Başbakan Yardımcısı Ali Babacan, ekonomik başarısıyla anılan Çin ve Hindistan’da çok ciddi yoksulluk problemi olduğunu belirterek, "Asya’dan gelecek rekabetten şikayet etmek yerine, Avrupa’nın bizden korkmasını sağlayacak stratejiler geliştirmemiz lazım" dedi.
Almira Otel’de Bursa Girişimci İşadamları Derneği (BUGİAD) tarafından düzenlenen ’Dünya ve Türkiye Ekonomisinin Durumu: Riskler ve Fırsatlar’ konulu programda konuşan Başbakan Yardımcısı Ali Babacan, Bursa’nın artık bir dünya şehri olduğunu belirterek, "Bursa’nın aynı zamanda İstanbul’dan sonra en çok göç alan şehir olduğunu kuşkusuz takip ediyoruz. Türkiye’nin ihracatında çok önemli bir başarıyı Bursa yakaladı. Geçen sene 11,7 milyar dolar ihracatı Bursa kendi başına yakaladı. Sanayisi gurur kaynağı.

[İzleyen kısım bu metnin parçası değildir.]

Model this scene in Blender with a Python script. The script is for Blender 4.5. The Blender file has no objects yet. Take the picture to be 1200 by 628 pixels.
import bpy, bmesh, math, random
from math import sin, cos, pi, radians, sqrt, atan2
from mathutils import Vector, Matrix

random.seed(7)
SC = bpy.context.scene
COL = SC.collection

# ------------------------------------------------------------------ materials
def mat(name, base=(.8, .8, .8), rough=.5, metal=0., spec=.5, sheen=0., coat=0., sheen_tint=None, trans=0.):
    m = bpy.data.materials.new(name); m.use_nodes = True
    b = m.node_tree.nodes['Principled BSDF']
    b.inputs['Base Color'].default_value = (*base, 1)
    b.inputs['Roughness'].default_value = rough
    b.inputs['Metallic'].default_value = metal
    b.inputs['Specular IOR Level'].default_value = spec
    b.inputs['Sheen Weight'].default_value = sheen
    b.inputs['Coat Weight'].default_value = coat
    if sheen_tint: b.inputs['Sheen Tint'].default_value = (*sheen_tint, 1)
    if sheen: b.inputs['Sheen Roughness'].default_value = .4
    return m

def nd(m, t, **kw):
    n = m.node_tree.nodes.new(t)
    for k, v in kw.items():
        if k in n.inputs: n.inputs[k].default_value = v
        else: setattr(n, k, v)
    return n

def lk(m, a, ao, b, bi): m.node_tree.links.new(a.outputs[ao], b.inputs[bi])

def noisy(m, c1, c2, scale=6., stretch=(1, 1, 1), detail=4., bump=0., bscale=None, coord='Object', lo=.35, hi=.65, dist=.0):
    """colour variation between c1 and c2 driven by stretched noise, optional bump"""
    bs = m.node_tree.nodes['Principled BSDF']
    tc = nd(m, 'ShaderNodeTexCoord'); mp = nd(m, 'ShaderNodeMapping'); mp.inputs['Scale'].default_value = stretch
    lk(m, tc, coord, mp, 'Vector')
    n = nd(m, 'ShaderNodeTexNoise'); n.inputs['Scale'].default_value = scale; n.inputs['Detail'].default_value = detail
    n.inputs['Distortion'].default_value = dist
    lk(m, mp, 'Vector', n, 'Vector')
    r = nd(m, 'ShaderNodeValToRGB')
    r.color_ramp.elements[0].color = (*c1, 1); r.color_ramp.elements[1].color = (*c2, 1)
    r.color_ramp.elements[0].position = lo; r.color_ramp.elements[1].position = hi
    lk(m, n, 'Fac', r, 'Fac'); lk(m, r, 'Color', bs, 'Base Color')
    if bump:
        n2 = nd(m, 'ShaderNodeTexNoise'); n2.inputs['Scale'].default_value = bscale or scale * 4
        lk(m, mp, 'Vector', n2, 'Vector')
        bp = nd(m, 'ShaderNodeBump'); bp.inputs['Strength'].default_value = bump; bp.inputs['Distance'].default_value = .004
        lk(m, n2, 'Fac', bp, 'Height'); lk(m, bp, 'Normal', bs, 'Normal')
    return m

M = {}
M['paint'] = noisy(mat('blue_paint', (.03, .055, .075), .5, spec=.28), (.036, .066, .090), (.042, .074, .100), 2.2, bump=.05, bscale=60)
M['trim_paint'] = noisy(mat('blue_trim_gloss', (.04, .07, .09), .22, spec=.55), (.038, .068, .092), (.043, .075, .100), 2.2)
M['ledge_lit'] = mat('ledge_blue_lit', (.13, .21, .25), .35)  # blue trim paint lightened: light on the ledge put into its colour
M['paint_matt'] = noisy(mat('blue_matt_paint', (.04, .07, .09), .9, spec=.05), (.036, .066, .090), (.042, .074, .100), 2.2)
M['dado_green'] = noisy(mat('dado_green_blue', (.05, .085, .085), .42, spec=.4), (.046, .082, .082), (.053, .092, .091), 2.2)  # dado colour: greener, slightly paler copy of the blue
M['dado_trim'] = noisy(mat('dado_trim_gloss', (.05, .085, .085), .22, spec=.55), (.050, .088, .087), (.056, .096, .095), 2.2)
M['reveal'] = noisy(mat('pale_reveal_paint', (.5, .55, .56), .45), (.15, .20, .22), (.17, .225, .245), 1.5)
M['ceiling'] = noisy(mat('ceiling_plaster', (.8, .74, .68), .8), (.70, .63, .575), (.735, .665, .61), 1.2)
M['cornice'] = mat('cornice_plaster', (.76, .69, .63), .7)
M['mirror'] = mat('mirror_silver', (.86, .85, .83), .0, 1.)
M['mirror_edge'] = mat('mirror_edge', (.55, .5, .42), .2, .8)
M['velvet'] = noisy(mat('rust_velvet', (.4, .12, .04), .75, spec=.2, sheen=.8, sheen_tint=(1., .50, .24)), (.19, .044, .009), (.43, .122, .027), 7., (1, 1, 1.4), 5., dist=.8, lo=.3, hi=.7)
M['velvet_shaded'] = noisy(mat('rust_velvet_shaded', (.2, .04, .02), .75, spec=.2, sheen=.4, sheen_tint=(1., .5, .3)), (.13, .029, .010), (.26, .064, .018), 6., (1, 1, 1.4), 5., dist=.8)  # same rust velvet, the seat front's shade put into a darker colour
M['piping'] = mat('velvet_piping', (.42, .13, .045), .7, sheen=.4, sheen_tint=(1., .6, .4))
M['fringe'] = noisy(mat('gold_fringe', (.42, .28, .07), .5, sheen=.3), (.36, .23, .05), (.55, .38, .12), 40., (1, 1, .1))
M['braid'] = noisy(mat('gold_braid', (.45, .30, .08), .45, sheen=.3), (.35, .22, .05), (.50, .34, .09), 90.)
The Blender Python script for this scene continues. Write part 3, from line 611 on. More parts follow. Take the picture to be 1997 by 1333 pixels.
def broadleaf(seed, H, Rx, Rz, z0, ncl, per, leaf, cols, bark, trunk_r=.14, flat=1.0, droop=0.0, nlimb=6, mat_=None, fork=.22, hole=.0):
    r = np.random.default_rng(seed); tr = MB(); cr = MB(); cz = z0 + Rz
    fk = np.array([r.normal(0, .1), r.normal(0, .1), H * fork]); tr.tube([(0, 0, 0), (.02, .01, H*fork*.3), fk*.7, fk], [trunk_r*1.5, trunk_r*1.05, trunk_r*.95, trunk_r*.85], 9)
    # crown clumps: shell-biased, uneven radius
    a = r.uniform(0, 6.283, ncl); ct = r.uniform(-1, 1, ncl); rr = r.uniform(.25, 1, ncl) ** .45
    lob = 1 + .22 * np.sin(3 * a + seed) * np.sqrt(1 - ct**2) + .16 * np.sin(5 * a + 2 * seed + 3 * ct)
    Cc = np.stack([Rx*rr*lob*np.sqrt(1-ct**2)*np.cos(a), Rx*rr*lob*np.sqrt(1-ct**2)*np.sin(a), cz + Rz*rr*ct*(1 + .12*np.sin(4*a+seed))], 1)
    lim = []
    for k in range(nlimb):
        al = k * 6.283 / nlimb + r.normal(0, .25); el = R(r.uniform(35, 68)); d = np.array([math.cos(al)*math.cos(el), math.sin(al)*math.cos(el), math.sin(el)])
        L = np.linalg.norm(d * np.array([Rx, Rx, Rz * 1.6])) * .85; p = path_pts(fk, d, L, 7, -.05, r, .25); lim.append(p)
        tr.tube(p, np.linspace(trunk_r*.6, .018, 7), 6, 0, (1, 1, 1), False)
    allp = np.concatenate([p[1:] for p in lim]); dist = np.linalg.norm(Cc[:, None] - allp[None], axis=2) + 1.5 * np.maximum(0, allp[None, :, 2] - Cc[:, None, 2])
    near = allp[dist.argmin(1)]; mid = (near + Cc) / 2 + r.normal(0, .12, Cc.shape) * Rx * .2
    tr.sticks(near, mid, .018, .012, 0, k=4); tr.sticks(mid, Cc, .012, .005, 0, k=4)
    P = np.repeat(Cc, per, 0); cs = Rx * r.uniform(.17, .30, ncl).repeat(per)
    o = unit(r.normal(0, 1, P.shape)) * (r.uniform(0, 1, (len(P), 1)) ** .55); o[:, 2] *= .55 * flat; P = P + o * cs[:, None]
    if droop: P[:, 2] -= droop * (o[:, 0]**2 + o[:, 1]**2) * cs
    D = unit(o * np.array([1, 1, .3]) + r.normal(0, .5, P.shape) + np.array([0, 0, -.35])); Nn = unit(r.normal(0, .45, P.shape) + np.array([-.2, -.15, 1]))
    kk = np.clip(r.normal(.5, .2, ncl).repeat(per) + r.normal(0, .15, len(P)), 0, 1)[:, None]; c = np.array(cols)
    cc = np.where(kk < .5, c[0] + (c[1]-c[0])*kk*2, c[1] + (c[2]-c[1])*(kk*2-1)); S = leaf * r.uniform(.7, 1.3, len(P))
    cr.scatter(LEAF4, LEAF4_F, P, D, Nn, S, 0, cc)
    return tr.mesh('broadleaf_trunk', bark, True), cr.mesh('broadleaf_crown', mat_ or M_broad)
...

Türk otomotiv sektörünün yüzde 70’i Bursa’da faaliyet gösteriyor. Bursa’da tekstil hala öncü bir sektördür. Değişen piyasa şartlarına göre tekstil sektörü de kendini yenileyerek yeni ürünlerle kendini geliştiren bir sektör olmaya devam ediyor. Bir zamanlar Bursa ovası tarımı ile meşhurdu. Şeftali ağaçları kesilip fabrikalar kurulurken eleştiri aldı. Bugün de tarım sektörü Bursa’da önemli bir konumda. 13 OSB’nin olduğu başka şehrimiz parmakla sayılacak kadar az sayıda" diye konuştu.
"AKŞAMDAN SABAHA DEĞİŞEN POLİTİKALAR YAPMADIK"

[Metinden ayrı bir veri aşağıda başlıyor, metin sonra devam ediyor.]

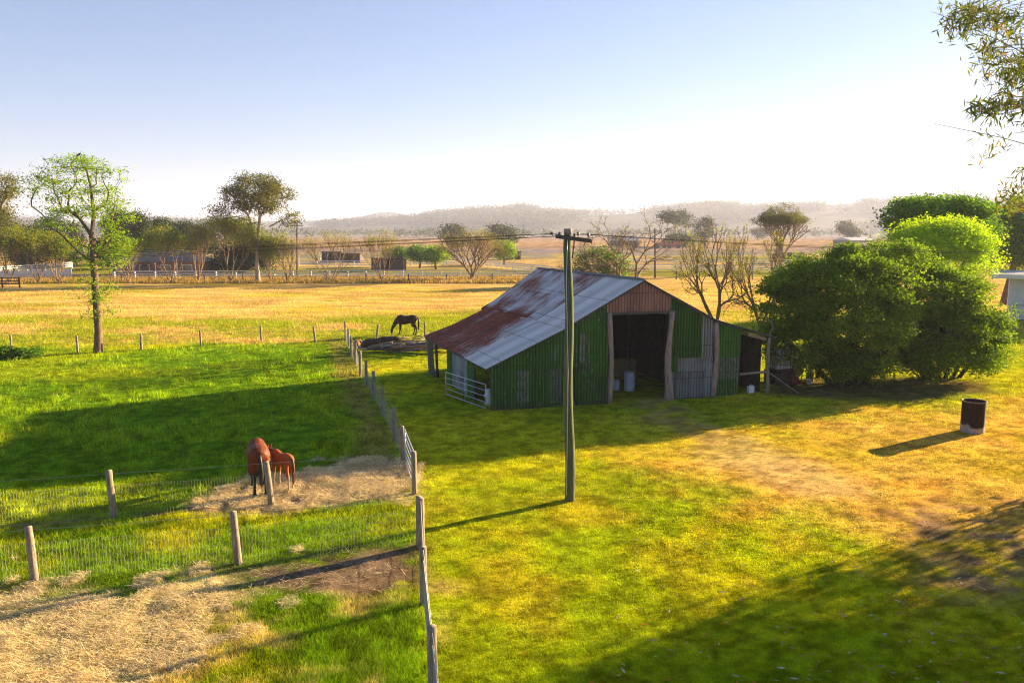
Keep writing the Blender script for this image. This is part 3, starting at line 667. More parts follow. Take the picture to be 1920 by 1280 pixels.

Türkiye’nin 9,5 yıldır büyüme süreci yaşadığını, uzun süredir Türkiye’ye gelmeyen yabancıların ülkemizi gördüğü zaman hayran kaldığını ifade eden Babacan, "Türkiye bambaşka yer olmuş, diyorlar. Bugünkü Türkiye ile geçmişteki Türkiye’yi karşılaştıranlar, ’Neredeyse iki ayrı ülke’ diyor. Bunda kuşkusuz özel sektörün ve iş dünyasının ayrı katkıları var. Bizim de hükümet olarak yaptığımız en önemli katkı, belki güven ortamını memleketimizde sağlamak ve sağlamlaştırmak. Güven, istikrar, öngörülebilirlik ve
akşamdan sabaha değişmeyen, süreklilik arz eden politikalar yaptık. Bugün öyle bir noktaya geldik ki, ABD’ye bakıyoruz, Avrupa’ya bakıyoruz, bunca zenginliğe ve ekonomik güce rağmen, güven ortamını zedeledikleri için büyük sıkıntı yaşıyorlar. ABD’nin 2012 bütçesi belli değil. Bu bütçenin ne olacağını kimse bilmiyor. Avrupa’da birçok ülkede siyasi liderlik sorunu var. Siyasi karar alma mekanizmaları çalışmıyor. Bir zamanların istikrar birliği olarak görülen AB, bugün sıkıntı çekiyor" dedi.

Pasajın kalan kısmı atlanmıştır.